* **Challenge**: Copy out exactly the lines from the one holding "Write the bpy" through the one holding "COL=C.scene.collection", ends included; omit images.

* **Data lines**:
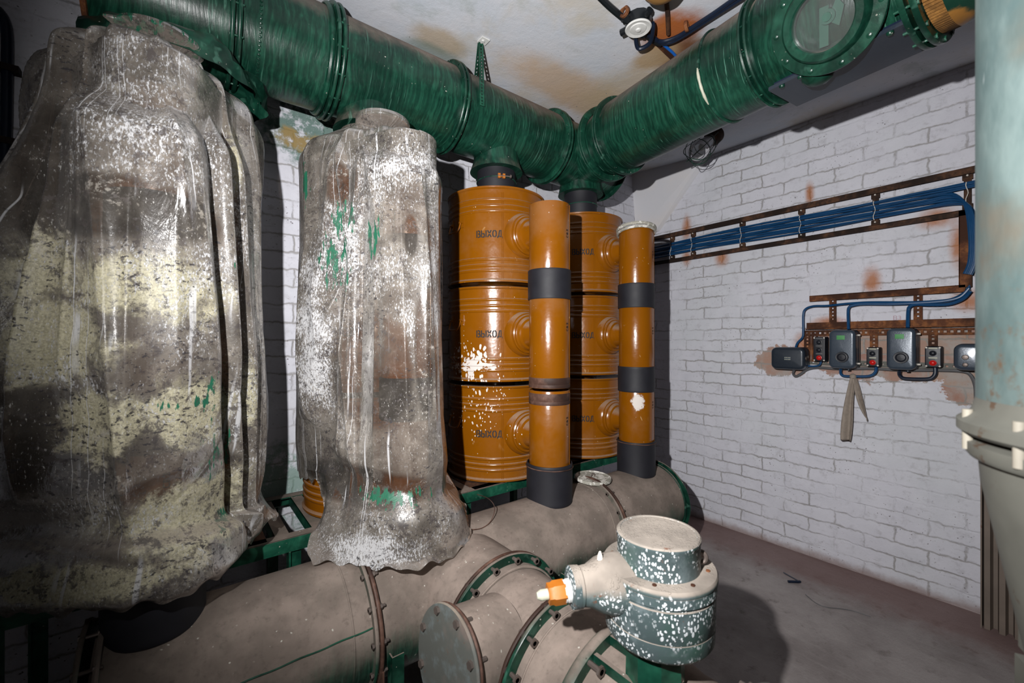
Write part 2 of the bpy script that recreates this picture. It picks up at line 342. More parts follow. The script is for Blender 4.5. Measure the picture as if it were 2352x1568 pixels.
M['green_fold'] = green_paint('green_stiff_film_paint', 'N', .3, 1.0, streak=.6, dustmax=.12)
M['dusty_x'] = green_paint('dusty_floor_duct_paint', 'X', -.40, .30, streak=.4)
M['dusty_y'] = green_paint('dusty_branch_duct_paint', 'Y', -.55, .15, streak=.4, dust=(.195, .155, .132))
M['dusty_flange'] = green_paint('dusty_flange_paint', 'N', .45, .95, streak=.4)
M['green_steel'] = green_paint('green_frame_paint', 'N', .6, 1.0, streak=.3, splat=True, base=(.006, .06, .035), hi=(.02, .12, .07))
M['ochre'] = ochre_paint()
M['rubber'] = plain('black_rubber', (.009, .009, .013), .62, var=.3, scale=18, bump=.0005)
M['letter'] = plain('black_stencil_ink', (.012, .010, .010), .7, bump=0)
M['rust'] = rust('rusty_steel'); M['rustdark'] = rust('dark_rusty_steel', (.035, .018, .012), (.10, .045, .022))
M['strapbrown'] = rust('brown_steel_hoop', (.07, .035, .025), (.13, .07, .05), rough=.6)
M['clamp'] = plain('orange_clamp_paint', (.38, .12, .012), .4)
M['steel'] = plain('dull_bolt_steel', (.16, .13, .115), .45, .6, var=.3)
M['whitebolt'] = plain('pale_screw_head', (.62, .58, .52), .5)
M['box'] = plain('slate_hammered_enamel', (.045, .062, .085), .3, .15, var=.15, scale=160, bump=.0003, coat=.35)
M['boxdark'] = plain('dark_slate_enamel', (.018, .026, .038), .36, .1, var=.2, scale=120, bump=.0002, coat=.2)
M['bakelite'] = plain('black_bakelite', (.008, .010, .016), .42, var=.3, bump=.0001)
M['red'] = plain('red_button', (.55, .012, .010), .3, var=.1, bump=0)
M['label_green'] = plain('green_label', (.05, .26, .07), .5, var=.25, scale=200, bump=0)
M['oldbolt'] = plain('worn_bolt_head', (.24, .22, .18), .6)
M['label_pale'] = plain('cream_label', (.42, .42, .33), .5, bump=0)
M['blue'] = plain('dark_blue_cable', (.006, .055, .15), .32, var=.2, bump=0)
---
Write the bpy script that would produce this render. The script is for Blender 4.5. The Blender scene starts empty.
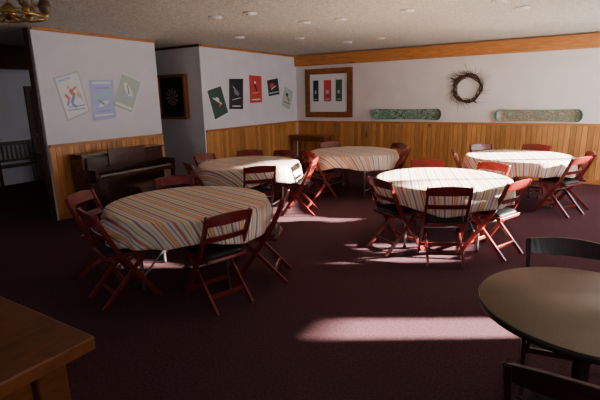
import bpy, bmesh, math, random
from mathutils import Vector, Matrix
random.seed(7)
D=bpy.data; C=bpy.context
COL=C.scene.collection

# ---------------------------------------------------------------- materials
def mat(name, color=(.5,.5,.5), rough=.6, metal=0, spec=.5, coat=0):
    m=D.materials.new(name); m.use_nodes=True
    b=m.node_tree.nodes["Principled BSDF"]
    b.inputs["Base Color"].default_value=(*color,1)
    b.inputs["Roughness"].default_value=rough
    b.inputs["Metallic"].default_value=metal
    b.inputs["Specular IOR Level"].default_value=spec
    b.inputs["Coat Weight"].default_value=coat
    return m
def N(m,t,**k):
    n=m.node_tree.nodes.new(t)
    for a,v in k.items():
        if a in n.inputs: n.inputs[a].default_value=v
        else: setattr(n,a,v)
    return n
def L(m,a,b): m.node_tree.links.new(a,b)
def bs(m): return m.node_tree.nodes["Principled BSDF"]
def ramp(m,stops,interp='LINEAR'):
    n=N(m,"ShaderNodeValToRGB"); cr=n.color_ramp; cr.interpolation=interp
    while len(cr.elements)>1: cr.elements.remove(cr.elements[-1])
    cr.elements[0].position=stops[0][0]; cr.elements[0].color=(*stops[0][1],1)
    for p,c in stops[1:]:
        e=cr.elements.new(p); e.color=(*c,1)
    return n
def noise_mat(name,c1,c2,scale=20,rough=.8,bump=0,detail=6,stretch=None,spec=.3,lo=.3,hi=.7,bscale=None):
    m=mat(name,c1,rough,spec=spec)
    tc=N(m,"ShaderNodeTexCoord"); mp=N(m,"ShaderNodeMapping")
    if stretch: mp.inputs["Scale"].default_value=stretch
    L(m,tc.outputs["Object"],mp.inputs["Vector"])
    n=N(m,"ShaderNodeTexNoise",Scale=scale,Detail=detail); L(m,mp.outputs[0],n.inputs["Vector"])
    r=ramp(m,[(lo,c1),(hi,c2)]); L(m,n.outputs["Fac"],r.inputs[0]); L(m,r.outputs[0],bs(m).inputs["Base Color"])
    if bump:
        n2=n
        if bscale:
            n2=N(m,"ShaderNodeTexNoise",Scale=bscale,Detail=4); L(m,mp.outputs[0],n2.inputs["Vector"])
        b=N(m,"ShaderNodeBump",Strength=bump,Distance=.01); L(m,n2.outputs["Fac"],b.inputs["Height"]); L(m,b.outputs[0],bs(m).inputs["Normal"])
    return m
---
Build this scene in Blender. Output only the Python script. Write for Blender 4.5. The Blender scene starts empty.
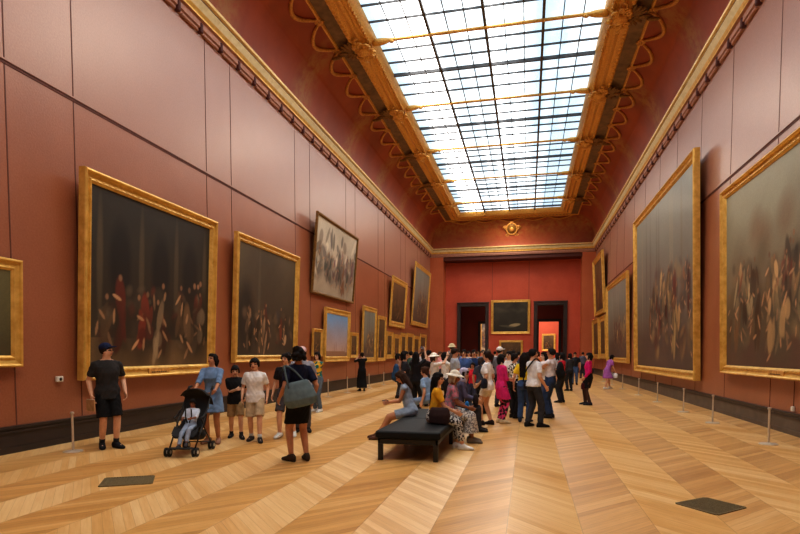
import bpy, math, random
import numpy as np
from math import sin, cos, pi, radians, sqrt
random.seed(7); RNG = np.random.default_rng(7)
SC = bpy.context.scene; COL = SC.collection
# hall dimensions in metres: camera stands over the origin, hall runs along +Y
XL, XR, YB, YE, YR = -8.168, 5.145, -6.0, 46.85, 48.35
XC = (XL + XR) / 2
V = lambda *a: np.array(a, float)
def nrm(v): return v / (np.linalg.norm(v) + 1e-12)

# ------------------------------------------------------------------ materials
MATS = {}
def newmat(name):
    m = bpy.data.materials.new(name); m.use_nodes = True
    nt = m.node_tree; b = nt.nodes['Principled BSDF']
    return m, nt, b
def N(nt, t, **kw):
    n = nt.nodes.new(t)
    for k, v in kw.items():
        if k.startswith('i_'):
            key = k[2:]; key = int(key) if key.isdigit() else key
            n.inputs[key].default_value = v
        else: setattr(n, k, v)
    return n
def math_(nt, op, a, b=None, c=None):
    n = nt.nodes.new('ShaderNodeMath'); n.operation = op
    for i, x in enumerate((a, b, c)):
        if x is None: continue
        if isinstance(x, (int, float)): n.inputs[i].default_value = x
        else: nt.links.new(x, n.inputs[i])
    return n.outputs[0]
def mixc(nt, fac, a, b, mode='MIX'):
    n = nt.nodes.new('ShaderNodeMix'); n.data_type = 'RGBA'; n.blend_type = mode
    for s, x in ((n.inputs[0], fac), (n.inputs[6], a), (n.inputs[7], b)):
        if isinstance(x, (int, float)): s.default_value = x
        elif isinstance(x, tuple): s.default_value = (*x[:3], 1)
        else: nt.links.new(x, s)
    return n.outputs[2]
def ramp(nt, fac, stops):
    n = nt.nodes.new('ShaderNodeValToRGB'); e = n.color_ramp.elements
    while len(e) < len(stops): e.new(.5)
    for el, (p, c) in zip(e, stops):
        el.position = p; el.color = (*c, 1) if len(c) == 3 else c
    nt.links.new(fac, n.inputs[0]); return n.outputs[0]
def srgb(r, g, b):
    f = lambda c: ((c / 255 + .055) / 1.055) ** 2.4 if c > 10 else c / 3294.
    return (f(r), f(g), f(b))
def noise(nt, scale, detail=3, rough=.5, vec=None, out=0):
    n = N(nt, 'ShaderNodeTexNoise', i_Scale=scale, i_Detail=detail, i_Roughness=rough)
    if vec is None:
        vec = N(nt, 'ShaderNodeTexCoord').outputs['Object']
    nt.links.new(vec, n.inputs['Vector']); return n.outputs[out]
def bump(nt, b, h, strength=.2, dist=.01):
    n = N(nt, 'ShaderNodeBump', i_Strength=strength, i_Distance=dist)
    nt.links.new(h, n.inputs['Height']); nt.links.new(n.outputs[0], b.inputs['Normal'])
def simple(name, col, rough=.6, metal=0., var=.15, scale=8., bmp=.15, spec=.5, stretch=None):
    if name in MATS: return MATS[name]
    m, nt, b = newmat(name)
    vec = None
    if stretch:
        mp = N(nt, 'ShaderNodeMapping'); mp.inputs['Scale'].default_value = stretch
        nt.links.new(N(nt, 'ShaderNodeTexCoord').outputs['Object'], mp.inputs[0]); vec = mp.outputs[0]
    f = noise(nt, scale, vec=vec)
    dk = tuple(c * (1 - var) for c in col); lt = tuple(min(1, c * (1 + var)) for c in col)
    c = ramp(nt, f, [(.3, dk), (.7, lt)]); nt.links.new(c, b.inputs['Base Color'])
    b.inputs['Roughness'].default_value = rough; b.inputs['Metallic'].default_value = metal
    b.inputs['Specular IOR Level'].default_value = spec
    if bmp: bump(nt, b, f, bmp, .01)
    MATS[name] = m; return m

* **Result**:
Write the bpy script that would produce this render. The script is for Blender 4.5. The Blender scene starts empty.
import bpy, bmesh, math, random
from mathutils import Vector, Matrix
random.seed(7)
D=bpy.data; C=bpy.context
COL=C.scene.collection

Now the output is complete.